SUPPLIED INFORMATION:
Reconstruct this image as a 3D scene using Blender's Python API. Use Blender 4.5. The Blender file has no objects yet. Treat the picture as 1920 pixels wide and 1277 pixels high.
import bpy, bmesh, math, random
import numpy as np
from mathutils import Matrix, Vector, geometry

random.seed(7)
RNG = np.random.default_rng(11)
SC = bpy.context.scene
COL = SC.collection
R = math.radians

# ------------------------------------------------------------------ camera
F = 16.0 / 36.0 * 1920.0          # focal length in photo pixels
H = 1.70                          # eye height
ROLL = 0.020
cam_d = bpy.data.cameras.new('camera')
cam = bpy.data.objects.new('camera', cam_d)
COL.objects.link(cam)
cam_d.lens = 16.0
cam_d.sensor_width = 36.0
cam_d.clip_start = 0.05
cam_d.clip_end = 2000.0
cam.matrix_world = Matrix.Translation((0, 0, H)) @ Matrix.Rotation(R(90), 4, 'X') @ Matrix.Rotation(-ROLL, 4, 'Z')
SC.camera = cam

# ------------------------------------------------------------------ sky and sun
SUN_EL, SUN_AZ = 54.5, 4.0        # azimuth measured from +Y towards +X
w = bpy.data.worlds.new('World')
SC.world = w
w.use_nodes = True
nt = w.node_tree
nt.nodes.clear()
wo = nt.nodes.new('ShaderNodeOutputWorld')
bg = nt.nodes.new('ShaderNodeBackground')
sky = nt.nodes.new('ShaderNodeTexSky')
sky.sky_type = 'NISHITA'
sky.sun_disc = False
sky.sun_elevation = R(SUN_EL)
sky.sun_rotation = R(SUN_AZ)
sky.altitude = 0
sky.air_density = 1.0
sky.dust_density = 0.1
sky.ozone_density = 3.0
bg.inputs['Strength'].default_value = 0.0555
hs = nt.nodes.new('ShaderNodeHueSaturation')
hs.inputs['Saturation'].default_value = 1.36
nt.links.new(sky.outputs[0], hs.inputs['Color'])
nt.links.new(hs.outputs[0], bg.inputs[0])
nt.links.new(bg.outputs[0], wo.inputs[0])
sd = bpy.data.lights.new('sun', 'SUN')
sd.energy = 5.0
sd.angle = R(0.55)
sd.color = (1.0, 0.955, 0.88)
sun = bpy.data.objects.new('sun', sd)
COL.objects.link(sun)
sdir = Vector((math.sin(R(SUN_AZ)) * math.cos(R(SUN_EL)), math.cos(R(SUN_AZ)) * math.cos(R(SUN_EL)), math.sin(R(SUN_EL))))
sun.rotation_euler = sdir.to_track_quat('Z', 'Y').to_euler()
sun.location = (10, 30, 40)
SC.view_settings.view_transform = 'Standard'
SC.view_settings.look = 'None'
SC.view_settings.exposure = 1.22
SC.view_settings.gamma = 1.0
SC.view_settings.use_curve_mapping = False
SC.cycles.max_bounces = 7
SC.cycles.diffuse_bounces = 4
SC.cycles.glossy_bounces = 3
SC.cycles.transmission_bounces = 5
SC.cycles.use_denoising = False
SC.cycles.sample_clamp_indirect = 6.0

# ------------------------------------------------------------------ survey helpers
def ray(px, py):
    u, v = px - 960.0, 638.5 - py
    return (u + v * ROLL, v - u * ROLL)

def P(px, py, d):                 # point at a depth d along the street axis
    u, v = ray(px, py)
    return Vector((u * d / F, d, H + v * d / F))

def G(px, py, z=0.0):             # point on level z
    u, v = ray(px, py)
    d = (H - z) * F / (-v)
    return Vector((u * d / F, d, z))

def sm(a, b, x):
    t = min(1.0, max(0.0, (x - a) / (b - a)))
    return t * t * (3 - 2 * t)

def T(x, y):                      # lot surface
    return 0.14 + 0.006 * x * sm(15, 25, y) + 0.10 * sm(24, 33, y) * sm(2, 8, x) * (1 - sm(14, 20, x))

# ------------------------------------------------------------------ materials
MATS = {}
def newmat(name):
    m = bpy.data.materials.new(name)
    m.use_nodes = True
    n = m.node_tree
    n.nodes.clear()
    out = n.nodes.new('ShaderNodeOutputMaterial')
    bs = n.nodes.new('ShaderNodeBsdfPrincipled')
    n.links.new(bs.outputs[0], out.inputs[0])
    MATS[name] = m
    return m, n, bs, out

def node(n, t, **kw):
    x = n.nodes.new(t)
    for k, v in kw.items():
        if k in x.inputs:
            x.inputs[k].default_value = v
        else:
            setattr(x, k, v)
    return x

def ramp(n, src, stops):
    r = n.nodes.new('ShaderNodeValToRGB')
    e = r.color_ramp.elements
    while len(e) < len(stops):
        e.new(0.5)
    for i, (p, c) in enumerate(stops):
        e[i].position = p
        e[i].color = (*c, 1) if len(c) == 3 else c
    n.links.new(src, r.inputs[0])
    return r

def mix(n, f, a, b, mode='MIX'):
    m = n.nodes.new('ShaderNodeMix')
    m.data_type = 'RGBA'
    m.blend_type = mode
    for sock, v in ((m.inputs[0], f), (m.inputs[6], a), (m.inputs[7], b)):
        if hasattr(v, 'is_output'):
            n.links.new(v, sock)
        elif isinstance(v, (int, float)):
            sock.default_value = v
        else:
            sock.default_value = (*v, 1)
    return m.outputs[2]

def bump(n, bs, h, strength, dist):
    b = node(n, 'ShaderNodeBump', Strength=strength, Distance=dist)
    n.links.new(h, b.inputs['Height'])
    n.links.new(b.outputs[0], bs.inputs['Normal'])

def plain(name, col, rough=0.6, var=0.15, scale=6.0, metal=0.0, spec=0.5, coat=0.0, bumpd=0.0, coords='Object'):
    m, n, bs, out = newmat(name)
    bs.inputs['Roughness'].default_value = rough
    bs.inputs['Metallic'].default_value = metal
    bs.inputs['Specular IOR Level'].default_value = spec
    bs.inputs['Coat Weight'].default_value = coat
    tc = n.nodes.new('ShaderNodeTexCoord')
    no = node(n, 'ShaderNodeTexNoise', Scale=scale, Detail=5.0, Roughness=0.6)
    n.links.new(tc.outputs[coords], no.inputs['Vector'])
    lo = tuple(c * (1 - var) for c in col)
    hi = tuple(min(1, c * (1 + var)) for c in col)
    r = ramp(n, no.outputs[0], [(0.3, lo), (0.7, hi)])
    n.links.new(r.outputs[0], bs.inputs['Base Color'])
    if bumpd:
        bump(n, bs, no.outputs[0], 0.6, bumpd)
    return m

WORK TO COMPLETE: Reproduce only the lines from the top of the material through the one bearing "from mathutils import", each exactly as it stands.

CORRECT ANSWER:
Reconstruct this image as a 3D scene using Blender's Python API. Use Blender 4.5. The Blender file has no objects yet. Treat the picture as 1920 pixels wide and 1277 pixels high.
import bpy, bmesh, math, random
import numpy as np
from mathutils import Matrix, Vector, geometry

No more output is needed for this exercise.